### TASK PROMPT
Without the pictures, print the lines running from the beginning of the material to the line containing "SC = bpy.context.scene", both ends included.

☆ ☆ ☆ ☆

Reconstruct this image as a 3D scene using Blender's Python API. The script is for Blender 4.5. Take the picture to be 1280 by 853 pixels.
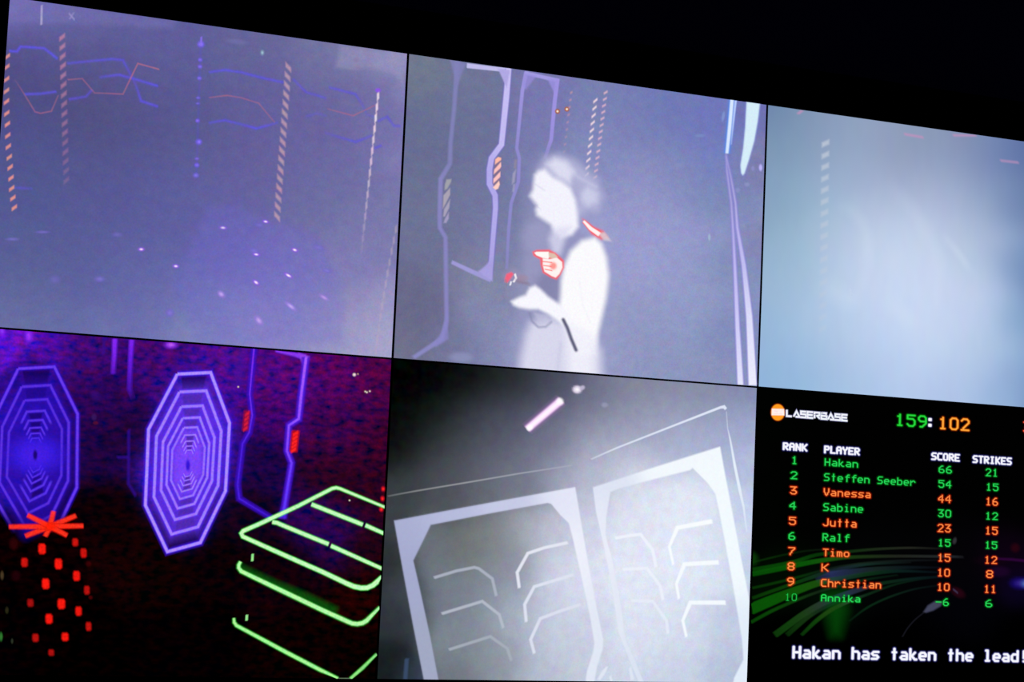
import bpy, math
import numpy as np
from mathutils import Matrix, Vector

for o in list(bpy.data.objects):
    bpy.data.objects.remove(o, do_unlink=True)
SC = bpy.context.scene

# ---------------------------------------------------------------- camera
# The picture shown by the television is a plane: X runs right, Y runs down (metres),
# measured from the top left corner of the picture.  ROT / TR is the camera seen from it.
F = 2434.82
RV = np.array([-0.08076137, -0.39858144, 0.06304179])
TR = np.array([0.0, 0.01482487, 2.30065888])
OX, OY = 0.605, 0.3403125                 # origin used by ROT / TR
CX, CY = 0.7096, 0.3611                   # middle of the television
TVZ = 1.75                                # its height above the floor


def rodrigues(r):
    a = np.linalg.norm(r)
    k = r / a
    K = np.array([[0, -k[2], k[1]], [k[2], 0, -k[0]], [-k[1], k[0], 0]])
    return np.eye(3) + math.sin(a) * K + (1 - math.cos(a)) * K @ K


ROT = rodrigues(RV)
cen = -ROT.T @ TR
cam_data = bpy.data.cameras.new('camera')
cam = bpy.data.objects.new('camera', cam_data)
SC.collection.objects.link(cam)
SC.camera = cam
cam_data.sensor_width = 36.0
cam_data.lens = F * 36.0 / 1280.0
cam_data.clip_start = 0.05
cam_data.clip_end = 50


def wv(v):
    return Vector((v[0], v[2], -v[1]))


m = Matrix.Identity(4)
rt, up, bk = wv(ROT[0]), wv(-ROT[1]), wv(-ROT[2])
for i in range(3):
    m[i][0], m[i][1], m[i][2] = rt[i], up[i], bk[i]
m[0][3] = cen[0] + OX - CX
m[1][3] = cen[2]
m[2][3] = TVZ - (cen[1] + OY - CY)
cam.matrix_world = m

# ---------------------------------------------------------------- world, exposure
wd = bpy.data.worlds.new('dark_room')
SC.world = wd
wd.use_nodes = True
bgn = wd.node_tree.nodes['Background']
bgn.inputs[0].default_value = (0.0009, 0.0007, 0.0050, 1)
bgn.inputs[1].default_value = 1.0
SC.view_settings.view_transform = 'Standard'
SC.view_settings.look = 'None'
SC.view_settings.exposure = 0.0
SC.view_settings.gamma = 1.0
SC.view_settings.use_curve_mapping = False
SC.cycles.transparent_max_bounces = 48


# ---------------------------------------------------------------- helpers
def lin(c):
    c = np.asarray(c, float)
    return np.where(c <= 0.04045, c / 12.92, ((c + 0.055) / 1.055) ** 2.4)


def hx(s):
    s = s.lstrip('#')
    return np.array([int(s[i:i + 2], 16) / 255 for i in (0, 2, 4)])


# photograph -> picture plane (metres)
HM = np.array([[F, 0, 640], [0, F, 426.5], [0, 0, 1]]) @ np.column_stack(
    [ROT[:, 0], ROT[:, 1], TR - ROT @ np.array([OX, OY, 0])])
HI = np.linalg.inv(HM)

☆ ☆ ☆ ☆

### ANSWER TO THE PROBLEM
Reconstruct this image as a 3D scene using Blender's Python API. The script is for Blender 4.5. Take the picture to be 1280 by 853 pixels.
import bpy, math
import numpy as np
from mathutils import Matrix, Vector

for o in list(bpy.data.objects):
    bpy.data.objects.remove(o, do_unlink=True)
SC = bpy.context.scene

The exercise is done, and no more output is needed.